Write an efficient algorithm to find the first non-repeated character in a string defined

Replies

• 

  Ankita Katdare

  A simple algorithm should be:
  
  Step 1. Scanning the string from left to right and then storing the values in a count array.
  Step 2. Scanning the string from left to right again and checking for count of each character, if an element who's count is 1 is found, return it.
• 

  PraveenKumar Purushothaman

  AbraKaDabra

  A simple algorithm should be:
  
  Step 1. Scanning the string from left to right and then storing the values in a count array.
  Step 2. Scanning the string from left to right again and checking for count of each character, if an element who's count is 1 is found, return it.

  AKD, the algorithm of yours seems to be quadratic time complexity!
• 

  Ankita Katdare

  Praveen-Kumar

  AKD, the algorithm of yours seems to be quadratic time complexity!

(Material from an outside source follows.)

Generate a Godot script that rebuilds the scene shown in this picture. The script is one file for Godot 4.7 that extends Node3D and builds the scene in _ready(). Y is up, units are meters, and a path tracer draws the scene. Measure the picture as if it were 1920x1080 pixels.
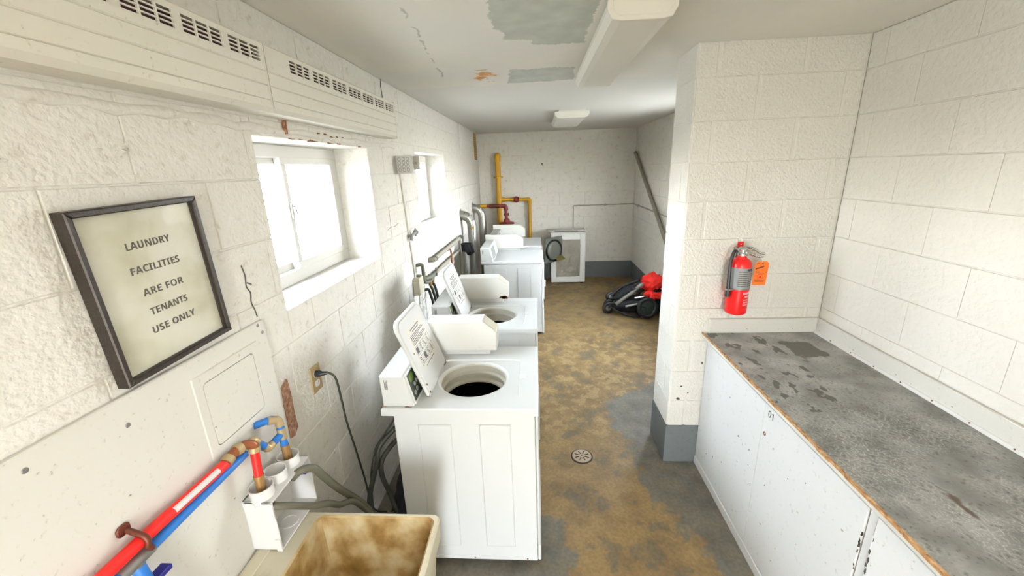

  Hmm, yes. O(n2) #-Link-Snipped-# write one algo here for us all.
• 

  PraveenKumar Purushothaman

  AbraKaDabra

  Hmm, yes. O(n2) #-Link-Snipped-# write one algo here for us all.

  Er... Will try... If PHP I guess I can easily say... There is a concept of associative arrays, where you can do this way: count["char"] = n and so on.
  
  For the algorithm,
  1. Define an empty associative array and initialize to 0. def count[] = 0;
  2. For each character, check the occurrence and increment the particular array node. count["s"]++;
  3. Loop through the array and get the first value, which is 1!
  

  foreach (val as count)
    if val is 1
      print the index

  The complexity is O(n).
• 

  silverscorpion

  A simple algorithm to do it in only one pass of the string is to maintain an array of count of the letters, and then scanning through the count array instead of the string itself again.
  
  The algorithm is like:
  
  

  initialize count[256][2] to all zeros
  read S
  for i in range 0 to length(S):
      if count[S[i]][0] == 0:
          count[S[i]][1] = i
      count[S[i]][0]++
  Index = length(S)
  for i in range 1 to 255:
      if count[i][0] == 1:
          if count[i][1] < Index:
              Index = count[i][1]
  return S(Index)

  I hope the pseudo code is clear..
  
  The running time is O(n+c) where c is 256 here. So, essentially it is O(n)
• 

  silverscorpion

  Praveen-Kumar

  Er... Will try... If PHP I guess I can easily say... There is a concept of associative arrays, where you can do this way: count["char"] = n and so on.
  
  For the algorithm,
  1. Define an empty associative array and initialize to 0. def count[] = 0;
  2. For each character, check the occurrence and increment the particular array node. count["s"]++;
  3. Loop through the array and get the first value, which is 1!
  

  foreach (val as count)
    if val is 1
      print the index

  The complexity is O(n).

  I think that won't work.. If you are using associative arrays, you need to specify the count of the character as well as the index when it was first encountered.
  
  For example, take the string "bbzaccddbcd"
  If you fill an associative array with this string, with the key as the characters, you would get
  
  array['b']=3, array['c']=3, array['a']=1, etc.. and array['z']=1
  
  Now you will scan through the array and the first element that has the value 1 is 'a'. So, you will return a, while the answer is z.
  
  That's why, you also need to store the index where each character is first encountered. Then compare that value also.. Just checking for the count being 1 is not enough.
• 

  PraveenKumar Purushothaman

  silverscorpion

  I think that won't work.. If you are using associative arrays, you need to specify the count of the character as well as the index when it was first encountered.
  
  For example, take the string "bbzaccddbcd"
  If you fill an associative array with this string, with the key as the characters, you would get
  
  array['b']=3, array['c']=3, array['a']=1, etc.. and array['z']=1
  
  Now you will scan through the array and the first element that has the value 1 is 'a'. So, you will return a, while the answer is z.
  
  That's why, you also need to store the index where each character is first encountered. Then compare that value also.. Just checking for the count being 1 is not enough.

  Hey wait... Coming to what you said, consider the string "bbzaccddbcd":
  

  count["b"]++;
  count = {
      "b" = 1
  }
  count["b"]++;
  count = {
      "b" = 2
  count["z"]++;
  }
  count = {
      "b" = 2,
      "z" = 1
  }
  ...
  ...
  ...
  ...
  count["d"]++;
  count = {
      "b" = 2,
      "z" = 1,
      "a" = 1,
      "c" = 3,
      "d" = 3
  }

  When the loop encounters the first value of 1, it returns "z" and not "a". Hope you are clear.